Poverty Troubles Even the Best Readers

Double Jeopardy:
How Third-Grade Reading Skills and Poverty Influence High School Graduation
Annie E. Casey Foundation: April 2011

Students who don’t read proficiently by 3rd grade are 4 times more likely to leave high school without a diploma than proficient readers, according to a study over time of nearly 4,000 students nationally.

Poverty compounds the problem: Students who have lived in poverty are 3 times more likely to drop out or fail to graduate on time than their more affluent peers; if they read poorly, too, the rate is 6 times greater than that for all proficient readers, the study found. For black and Latino students, the combined effect of poverty and poor 3rd grade reading skills makes the rate 8 times greater.

Poverty troubles even the best readers: Proficient 3rd graders who have lived in poverty graduate at about the same rate as subpar readers who have never been poor.

The findings include:
- 1 in 6 children who are not reading proficiently in 3rd grade do not graduate from high school on time, a rate 4 times greater than that for proficient readers.

- The rates are highest for the low, below-basic readers: 23% of these children drop out or fail to finish high school on time, compared to 9% of children with basic reading skills and 4% of proficient readers. 

- Overall, 22% of children who have lived in poverty do not graduate from high school, compared to 6% of those who have never been poor. This rises to 32% for students spending more than half of their childhood in poverty. 


- For children who were poor for at least a year and were not reading proficiently in
3rd grade, the proportion that don’t finish school rose to 26%. That’s more than 6 times the rate for all proficient readers. 


- The rate was highest for poor Black and Hispanic students, at 31 and 33% respectively—or about 8 times the rate for all proficient readers. 


- Even among poor children who were proficient readers in 3rd grade, 11% still didn’t finish high school. That compares to 9% of subpar 3rd grade readers who have never been poor. 


- Among children who never lived in poverty, all but 2% of the best 3rd grade readers graduated from high school on time. 

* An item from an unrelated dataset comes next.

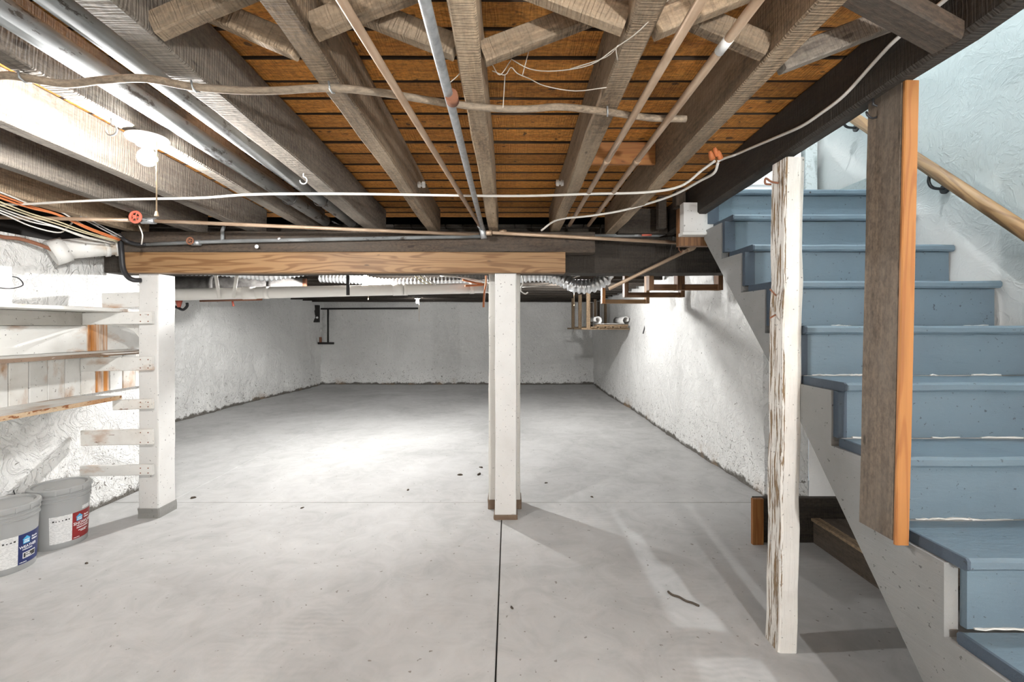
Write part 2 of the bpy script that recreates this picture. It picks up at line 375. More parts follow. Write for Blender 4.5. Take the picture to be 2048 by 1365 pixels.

- Graduation rates for Black and Hispanic students who were not proficient readers in 3rd grade lagged far behind those for White students with the same reading skills.


Kids Count
A national and state-by-state effort to track the status of children in the United States

1 comment:

Anonymous said...

Double Jeopardy: This revised study (2012)finds that students who don’t read proficiently by third grade are four times more likely to leave without a diploma than proficient readers. It is notable in breaking down for the first time the likelihood of graduation by different reading skill levels and poverty experiences. It also updates a 2011 research brief with new data on graduation rates for students living in concentrated poverty.